You would also be able to save on the Home Loan insurance as a larger down payment has already lowered the principal amount of the loan and hence less coverage is required.

Additionally it will increase your equity. A 10% down payment will lead to only 90% of the property being mortgaged. This would also mean faster repayments and a lower tenure.

6. Wrapping up

The ability to segregate the forest from the trees is an important skill and should be kept in mind when taking a home loan. Many tend to forget or ignore that the interest rate impact, which is roughly equal to the principal amount of the Home Loan or more. EMIs are very effective in numbing the pain. One should be able to use this concept to effectively plan repayments. Strategies like paying an extra EMI every year, saving at least 10% of EMI in a SIP scheme over the period of the loan and making a higher loan down payment will be really effective.

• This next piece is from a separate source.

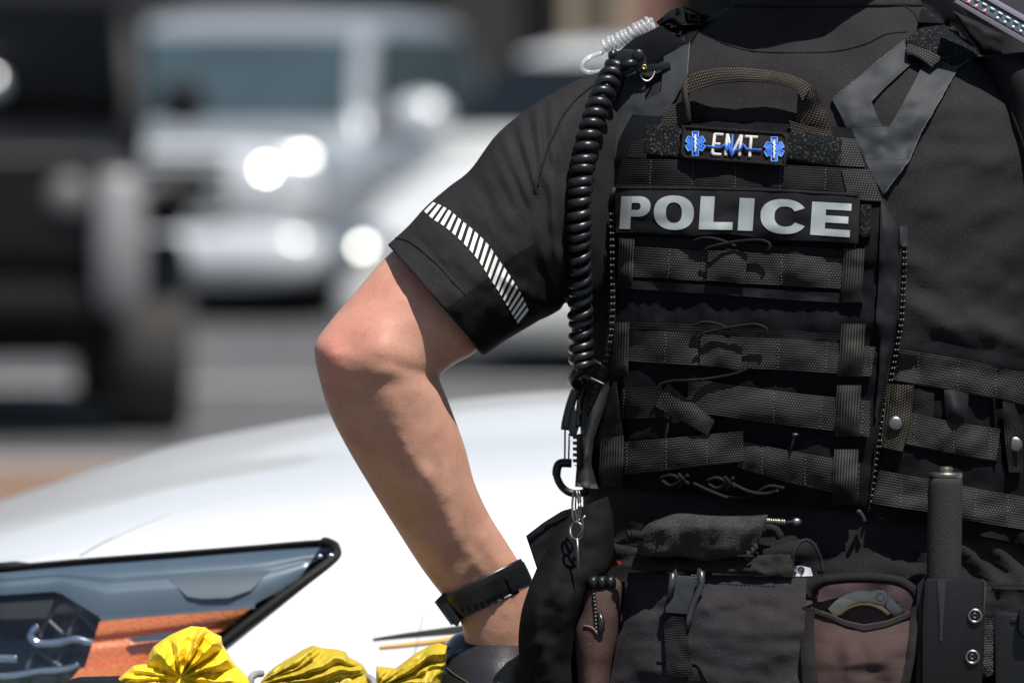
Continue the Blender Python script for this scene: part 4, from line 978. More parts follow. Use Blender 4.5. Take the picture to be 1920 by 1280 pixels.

It is now time that you turned the tables in your favor. Go ahead and use the above strategies to nullify the interest rate impact of a home loan. In fact, these strategies can be used for any type of loan that you ever take.


Q 1. How many home loans are eligible for tax excemptions?

Ans: There are no restrictions on the number of home loans or houses that are eligible for tax exemptions. However, there are restrictions on the amount eligible for tax relief . For more information, please refer to this article.

Q 2. Can I claim Income Tax exemption on home loan without occupancy certificate?

Ans: This certificate confirms that you are the rightful owner of the property. However, the home loan exemption is based on repayments and can be claimed simply by providing the repayment certificate from the bank.

Q 3. Is home loan covered under 80C?

Ans: Yes, Home Loan principal is covered under Section 80 C of the Income Tax Act. An individual can claim tax deduction under this section on principal repayment with a limit of Rs 1.50 Lakh

Q 4. Is it a good idea to take home loan to save tax?

Ans: The home loan EMI should not be more than 40% of your income. Please keep this ratio in mind and don’t exceed the same to save tax on home loans.